The Federal Court has ordered $153 million in penalties against Australian Institute of Professional Education (AIPE). 

AIPE, which is now in liquidation, was found to have engaged in a system of unconscionable conduct, as well misleading or deceptive conduct, when enrolling consumers into online diploma courses between May 2013 and December 2015 under the former VET FEE-HELP loan program.

AIPE misled vulnerable and disadvantaged consumers, telling them their courses were free, even though they would each incur a VET FEE‑HELP debt of up to around $20,000. It also enticed potential students by offering ‘free’ laptops as inducements to enrol.

AIPE received over $210 million from the Commonwealth for approximately 16,000 enrolments during the relevant period under the VET FEE-HELP scheme.

The Court found that at least 70 per cent of AIPE’s enrolments during the relevant period were affected by the conduct. 

“AIPE enrolled consumers, many of whom had limited reading and writing skills or could not use a computer, into online courses they were unlikely to ever be able to complete, but which left them with large lifetime debts,” ACCC chair Rod Sims said

The penalties imposed by the Court comprise $150 million for AIPE’s systemic unconscionable conduct, and $3 million for contraventions involving 12 individual consumers.

“Substantial penalties are called for when a commercial enterprise systematically predates on both a government education support scheme designed to help disadvantaged members of the Australian community, and consequently, upon those consumers,” Federal Court judge Justice Robert Bromwich said. 

It is the highest total penalty amount ever imposed under the Australian Consumer Law, which reflects “the appalling conduct engaged in by AIPE and the substantial benefit it gained as a result of the conduct”, Mr Sims said.

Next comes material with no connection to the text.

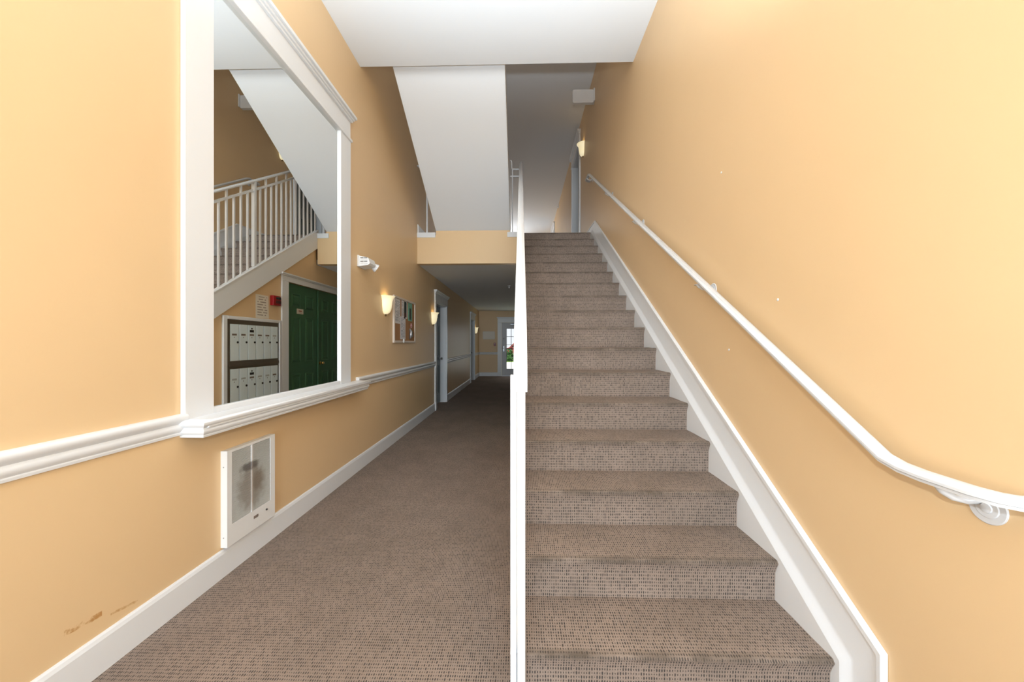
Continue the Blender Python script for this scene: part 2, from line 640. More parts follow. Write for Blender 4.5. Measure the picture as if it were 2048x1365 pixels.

“The magnitude of these penalties should serve as a significant warning to all Australian businesses that there can be very serious consequences for those who choose to engage in misleading and unconscionable conduct.”

Using the VET FEE-HELP Student Redress Measures, the Commonwealth has already cancelled the debts of eligible consumers enrolled by AIPE.

“Because AIPE is in liquidation, the penalty will not be paid, but the penalties imposed nevertheless set an important benchmark for future cases and will serve to deter similar behaviour by others,” Mr Sims said.

The orders for compensation to the Commonwealth, and legal costs orders, will be provable debts in AIPE’s liquidation.